Reviewed for H-War by Donald Wayne Wayson, Department of History, University of Texas at Arlington
The Red Army in Transition
The year 1991 marked the end of a Communist Soviet Union and the vaunted Red Army. What happened to this army, once regarded as one of the most powerful military forces on earth? In _The Kremlin and the High Command_, Dale R. Herspring, a political science professor at Kansas State University, seeks to answer that question as he explores the army's demise beginning with the rule of Mikhail Gorbachev through the presidencies of Boris Yeltsin and Vladimir Putin. This study is the first volume to cover the Russian military, and its failures, under their leadership. In this well-written and quite readable book, Herspring breaks new ground and provides a useful tool for anyone interested in the current state of the Russian military.
In seven chapters, Herspring presents handy introductions and great summaries of each leader, including a description of their respective leadership style, as it pertains to the military. Herspring also brilliantly details the main events in Russian military history. For example, he discusses the problems that Yeltsin faced in Chechnya and the manner in which he backed out of responsibility for the debacle. He shows that generals received the blame for the failure in Chechnya since Yeltsin did nothing to deflect criticism from them. As Herspring writes, "Instead of praising the military for its sacrifices in fighting the war in Chechnya, Yeltsin criticized it sharply" (p. 104). Herspring is also quite critical of how both Yeltsin and Gorbachev handled the transition from a Communist state to the current "democratic" state of Russia.

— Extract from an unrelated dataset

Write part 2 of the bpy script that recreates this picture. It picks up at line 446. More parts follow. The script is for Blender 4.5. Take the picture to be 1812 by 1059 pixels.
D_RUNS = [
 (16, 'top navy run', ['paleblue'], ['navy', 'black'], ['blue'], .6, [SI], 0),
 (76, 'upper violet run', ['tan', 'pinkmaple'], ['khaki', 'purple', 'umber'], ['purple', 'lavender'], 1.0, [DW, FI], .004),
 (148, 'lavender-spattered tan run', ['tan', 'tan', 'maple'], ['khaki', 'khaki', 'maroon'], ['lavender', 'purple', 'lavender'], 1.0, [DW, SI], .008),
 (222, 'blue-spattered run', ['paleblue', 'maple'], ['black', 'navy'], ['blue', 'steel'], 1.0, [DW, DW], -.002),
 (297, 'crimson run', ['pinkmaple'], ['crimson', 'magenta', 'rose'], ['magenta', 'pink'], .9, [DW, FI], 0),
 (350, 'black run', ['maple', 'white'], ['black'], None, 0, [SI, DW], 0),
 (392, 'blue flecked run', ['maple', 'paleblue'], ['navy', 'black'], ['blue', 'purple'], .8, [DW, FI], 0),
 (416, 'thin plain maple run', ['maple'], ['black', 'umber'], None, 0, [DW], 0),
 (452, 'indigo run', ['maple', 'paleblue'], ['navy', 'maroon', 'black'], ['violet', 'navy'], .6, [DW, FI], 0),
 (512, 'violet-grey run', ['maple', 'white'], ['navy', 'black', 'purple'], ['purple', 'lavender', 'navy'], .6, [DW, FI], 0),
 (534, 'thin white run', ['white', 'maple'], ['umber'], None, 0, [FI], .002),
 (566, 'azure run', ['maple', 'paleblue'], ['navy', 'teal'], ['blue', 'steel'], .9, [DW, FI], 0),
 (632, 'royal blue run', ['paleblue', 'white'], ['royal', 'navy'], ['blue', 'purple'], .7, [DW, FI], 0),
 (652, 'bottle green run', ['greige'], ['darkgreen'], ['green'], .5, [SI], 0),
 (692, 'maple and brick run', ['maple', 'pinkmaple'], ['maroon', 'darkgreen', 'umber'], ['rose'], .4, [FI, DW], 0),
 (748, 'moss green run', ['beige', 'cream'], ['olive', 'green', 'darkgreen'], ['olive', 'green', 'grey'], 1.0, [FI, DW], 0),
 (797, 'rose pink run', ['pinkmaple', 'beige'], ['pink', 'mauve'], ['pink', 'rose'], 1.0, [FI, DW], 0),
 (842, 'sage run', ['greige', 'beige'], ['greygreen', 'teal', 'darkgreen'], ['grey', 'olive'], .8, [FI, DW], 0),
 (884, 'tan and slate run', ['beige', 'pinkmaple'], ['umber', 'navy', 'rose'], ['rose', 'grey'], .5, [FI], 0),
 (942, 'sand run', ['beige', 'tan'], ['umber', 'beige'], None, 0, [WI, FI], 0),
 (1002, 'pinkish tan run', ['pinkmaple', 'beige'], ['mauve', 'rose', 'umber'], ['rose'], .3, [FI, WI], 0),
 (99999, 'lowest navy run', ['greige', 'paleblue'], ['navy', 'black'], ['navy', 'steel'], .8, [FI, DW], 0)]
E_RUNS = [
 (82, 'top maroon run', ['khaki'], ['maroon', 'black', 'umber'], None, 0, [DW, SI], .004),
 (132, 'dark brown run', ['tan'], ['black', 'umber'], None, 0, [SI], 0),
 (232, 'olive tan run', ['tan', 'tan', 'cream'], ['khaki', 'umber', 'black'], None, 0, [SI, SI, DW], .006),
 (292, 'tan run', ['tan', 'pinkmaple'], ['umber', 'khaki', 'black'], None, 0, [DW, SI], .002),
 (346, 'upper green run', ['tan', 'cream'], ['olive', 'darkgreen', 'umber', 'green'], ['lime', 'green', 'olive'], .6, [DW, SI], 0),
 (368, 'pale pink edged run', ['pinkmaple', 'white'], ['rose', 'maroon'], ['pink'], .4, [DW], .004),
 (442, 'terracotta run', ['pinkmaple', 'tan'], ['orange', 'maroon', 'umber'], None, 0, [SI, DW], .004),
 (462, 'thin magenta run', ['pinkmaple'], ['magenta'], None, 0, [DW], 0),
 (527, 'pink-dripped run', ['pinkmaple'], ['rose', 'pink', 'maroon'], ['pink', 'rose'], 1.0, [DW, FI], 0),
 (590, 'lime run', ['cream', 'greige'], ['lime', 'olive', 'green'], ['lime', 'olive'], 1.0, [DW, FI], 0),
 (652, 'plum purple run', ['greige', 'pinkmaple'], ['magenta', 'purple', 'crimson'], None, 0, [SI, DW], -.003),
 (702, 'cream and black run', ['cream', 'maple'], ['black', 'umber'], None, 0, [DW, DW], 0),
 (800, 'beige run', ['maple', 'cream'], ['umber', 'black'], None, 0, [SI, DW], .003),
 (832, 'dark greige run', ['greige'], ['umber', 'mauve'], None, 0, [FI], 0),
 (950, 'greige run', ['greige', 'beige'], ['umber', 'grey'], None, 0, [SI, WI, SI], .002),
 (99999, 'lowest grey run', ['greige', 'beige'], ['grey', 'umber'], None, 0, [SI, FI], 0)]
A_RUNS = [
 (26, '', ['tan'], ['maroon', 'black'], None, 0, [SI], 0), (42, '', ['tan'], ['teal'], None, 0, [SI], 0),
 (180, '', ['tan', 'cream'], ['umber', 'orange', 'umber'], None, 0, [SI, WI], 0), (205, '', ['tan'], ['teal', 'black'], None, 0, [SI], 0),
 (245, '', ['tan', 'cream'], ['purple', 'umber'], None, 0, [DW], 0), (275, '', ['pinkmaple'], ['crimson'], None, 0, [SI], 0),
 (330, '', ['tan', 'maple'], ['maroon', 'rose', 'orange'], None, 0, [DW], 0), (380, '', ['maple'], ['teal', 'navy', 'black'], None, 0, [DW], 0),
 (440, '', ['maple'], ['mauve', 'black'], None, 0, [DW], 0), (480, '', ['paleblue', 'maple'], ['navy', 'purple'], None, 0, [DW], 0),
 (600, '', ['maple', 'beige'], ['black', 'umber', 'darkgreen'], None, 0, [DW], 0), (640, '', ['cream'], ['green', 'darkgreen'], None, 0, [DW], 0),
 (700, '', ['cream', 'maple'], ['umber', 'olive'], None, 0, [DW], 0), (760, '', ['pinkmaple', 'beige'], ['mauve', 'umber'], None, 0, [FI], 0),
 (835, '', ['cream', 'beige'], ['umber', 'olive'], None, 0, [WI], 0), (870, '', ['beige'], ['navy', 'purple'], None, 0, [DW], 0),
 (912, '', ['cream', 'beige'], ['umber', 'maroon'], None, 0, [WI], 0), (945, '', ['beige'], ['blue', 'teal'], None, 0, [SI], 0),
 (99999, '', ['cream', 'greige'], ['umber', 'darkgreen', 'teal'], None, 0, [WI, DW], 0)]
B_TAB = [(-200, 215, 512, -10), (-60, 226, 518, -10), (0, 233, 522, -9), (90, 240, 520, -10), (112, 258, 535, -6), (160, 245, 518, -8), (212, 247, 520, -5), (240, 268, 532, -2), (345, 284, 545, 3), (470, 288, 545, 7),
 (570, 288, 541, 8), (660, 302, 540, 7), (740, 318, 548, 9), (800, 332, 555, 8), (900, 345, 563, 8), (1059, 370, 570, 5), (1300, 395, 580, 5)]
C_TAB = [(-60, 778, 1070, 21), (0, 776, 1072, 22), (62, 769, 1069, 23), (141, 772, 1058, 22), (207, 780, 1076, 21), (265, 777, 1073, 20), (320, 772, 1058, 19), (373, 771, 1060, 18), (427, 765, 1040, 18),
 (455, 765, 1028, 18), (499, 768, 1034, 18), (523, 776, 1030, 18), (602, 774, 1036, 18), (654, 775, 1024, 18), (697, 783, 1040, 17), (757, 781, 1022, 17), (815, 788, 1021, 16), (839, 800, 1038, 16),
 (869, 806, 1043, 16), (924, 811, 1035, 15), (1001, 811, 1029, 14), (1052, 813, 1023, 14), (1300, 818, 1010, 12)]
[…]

Since a transition of this magnitude had never been attempted, Gorbachev faced the greatest difficulties. Due to a struggling economy, the Soviet military and its budget had to be cut; and it was Gorbachev's job to inform the military of these cuts. Not surprisingly, this task was not easy and the military obviously did not take well to these changes. This was an organization that had been fully funded under Soviet rule and was inexperienced in seeking additional funds or facing the prospect of cuts.